I would like to see some data on that. I worked in a few different factories and never saw that; the best I recall is coin-op vending with dubious sandwiches. And I've consulted for a whole bunch of companies over the years; the ones that provided free on-premises meals were rare indeed.
Except most of that is not free for the worker. A lot of it is actually run for profit by subcontractors.
And if you have to pay out of your own pocket, you probably wont hire catering.
The only people outside tech getting their meals paid by work are usually higher ups, and even then not neccesary.
Corporate catering is a market that is mostly not serving “tech.” Businesses of all sorts use catering. Car dealerships have promotions with “free barbecue,” random offices have lunch meetings with catered food. Retail stores often cater food for employees during inventory. Holiday parties are huge business.
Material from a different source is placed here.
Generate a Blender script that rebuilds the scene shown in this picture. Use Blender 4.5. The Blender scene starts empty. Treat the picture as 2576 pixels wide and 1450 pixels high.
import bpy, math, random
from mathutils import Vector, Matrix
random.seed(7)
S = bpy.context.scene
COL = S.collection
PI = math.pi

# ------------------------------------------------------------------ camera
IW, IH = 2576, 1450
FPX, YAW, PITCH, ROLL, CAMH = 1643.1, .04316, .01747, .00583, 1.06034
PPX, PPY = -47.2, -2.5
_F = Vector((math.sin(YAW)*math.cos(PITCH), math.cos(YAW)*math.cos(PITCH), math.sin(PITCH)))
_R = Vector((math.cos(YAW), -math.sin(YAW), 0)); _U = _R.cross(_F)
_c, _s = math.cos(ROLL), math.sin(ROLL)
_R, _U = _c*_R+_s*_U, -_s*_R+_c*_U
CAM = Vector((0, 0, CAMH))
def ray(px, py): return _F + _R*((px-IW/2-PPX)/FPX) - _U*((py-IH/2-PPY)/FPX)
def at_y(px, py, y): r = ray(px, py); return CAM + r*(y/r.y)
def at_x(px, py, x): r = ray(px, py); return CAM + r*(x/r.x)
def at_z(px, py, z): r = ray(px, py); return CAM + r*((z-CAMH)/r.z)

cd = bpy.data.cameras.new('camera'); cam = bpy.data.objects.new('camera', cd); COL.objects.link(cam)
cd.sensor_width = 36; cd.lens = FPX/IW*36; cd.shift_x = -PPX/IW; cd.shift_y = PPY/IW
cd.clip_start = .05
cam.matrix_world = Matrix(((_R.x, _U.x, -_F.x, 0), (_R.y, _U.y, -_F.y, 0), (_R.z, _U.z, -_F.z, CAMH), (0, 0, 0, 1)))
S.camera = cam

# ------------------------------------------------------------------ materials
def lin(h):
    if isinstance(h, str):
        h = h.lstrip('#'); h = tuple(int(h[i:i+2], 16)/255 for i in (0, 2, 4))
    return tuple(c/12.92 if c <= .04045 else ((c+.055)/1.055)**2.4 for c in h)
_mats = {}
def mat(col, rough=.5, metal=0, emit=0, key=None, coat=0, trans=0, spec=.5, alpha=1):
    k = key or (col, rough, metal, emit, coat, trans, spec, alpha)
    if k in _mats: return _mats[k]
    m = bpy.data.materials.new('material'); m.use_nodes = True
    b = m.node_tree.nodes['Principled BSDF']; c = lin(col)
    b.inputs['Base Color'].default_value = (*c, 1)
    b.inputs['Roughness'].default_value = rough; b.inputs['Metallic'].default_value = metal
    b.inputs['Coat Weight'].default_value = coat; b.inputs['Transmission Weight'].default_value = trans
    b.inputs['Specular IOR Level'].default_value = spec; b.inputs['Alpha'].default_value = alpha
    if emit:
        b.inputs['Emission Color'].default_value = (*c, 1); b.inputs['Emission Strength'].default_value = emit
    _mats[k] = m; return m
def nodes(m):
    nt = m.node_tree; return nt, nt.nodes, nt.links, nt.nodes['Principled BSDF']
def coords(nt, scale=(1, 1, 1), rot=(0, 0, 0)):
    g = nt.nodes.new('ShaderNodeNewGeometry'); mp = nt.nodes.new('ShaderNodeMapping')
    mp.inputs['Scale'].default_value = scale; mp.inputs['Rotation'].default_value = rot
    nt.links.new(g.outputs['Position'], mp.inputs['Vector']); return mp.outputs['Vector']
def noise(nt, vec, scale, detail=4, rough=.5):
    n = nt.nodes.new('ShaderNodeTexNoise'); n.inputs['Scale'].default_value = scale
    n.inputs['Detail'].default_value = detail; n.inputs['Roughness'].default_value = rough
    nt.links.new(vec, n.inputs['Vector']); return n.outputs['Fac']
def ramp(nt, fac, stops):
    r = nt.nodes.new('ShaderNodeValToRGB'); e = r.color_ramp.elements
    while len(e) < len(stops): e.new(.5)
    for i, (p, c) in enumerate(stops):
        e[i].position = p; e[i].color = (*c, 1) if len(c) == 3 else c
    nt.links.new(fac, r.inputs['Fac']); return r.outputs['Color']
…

Thinking that corporate catering is “food for overfed tech workers” is a ridiculous simplification. Corporate catering is worth billions and it isn’t even a majority of “tech companies,” who buy those services.
Reading the case study in TFA, it really doesn't seem like they're talking about car dealerships offering barbecue for an afternoon. Their focus is on delivering meals to office workers, and from the language I don't think they're talking about the occasional lunch-and-learn. Especially when they talk about "restart rate" I read it as regular catered staff meals.
This is absolutely bonkers. People still eat. People wil eat in the future. There will be corporate locations and events that will need catering in the future.
> Doesn't matter how much capital you have, it won't help.
If you have enough capital you could weather it for years. At some point, people are going to have conventions again.